Solo Play: Valley of the Kings Afterlife
Up next on the solo-play list was Valley of the Kings: Afterlife. Valley of the Kings is a Egypt-themed deck-building game where you build-up your deck with purchases from a pyramid and then must destroy your deck strategically by entombing cards. Only cards in your tomb earn victory points.
There are three types of cards: starter cards, set cards, and unique cards. The starters are cards with low purchasing power but with actions that help you build up your deck with better cards. The set cards are cards have different themes, such as mummification, jewelry, and tomb art. Your score for each set is equal to the square of the number of unique cards in that set – duplicate cards are worth nothing.
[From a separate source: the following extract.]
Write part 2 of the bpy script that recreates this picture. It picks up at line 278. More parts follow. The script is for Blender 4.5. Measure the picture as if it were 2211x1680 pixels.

Unique cards are just that, one-of-a-kind cards available in the stock, each of which with it’s own victory point value.
In the solo variant, you play essentially as usual, but are attempting to entomb exactly a complete set of everything – your 10 starter cards, one of each of the set cards, and each of the unique cards. Any duplicates in your tomb count against you.
I came very close to winning, but I had one duplicate card in my tomb. It was my own fault. I made a conscious decision to have a duplicate because I thought I had a card that would let me essentially trade that for another card. Well, yes, I had such a card, but the duplicate that I put in my tomb didn’t meet the other conditions of the card that would let me trade it, so I was stuck with the duplicate entombed card.
It was a fun game; almost too easy. There is a harder variant, which I’ll likely try once I win the easy version once!